MOZART; BEETHOVEN Violin Sonatas

Record and Artist Details

Composer or Director: Wolfgang Amadeus Mozart, Ludwig van Beethoven

Genre:

Chamber

Label: Warner Bros

Media Format: CD or Download

Media Runtime: 67

Mastering:

DDD

Catalogue Number: 9029 583950

9029 583950. MOZART; BEETHOVEN Violin Sonatas

Tracks:

Composition Artist Credit
Sonata for Keyboard and Violin No. 18 Wolfgang Amadeus Mozart, Composer
Dong Hyek Lim, Piano
Ji Young Lim, Violin
Wolfgang Amadeus Mozart, Composer
Sonata for Keyboard and Violin No. 21 Wolfgang Amadeus Mozart, Composer
Dong Hyek Lim, Piano
Ji Young Lim, Violin
Wolfgang Amadeus Mozart, Composer
Sonata for Keyboard and Violin No. 26 Wolfgang Amadeus Mozart, Composer
Dong Hyek Lim, Piano
Ji Young Lim, Violin
Wolfgang Amadeus Mozart, Composer
Sonata for Violin and Piano No. 1 Ludwig van Beethoven, Composer
Dong Hyek Lim, Piano
Ji Young Lim, Violin
Ludwig van Beethoven, Composer
PR blurbs can be revealing.

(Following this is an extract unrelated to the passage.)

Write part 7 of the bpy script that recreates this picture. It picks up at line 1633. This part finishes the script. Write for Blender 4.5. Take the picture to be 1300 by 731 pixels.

The cover states that the violinist Ji Young Lim is ‘accompanied by fellow South Korean Dong Hyek Lim’. No she isn’t; both Mozart and Beethoven were explicit that these sonatas were for keyboard accompanied by violin. But if the idea that either player in a duo sonata has a secondary role harks back to an earlier generation, so too, you might think, do these performances: played with a distinctly creative approach to dynamics and a glossy, generous vibrato. Period style? Not here.

Instead, these are hugely enjoyable performances on their own unashamedly romantic terms. The minuet finale of K304 becomes a tragic slow movement, complete with halting rubato and drooping portamentos, and the opening bars of the Andantino of K378 have a delicacy and fragrance more suited to Chopin: Mozart as Dresden figurine. And why not, when it sounds as sincere and spontaneous as this? There’s nothing contrived about this playing. Ji Young Lim has a rather affecting way of moulding her tone over a phrase and Dong Hyek Lim’s playing is bright and lively. They’re both clearly on the same page; occasionally relentless (the finale of K301 is slightly stiff) but fresh and urgent in each of Mozart’s first movements.

And when, with a grandiose opening chord, they launch themselves at the Beethoven, it fits like a glove. All right, not stylistically, perhaps, but there’s a directness and an ardour here that the young Beethoven would surely have endorsed. The recorded sound has just the slightest suggestion of having been artificially weighted towards the violin. But everything about this disc is a little bit over the top and, I have to say, I enjoyed it a lot.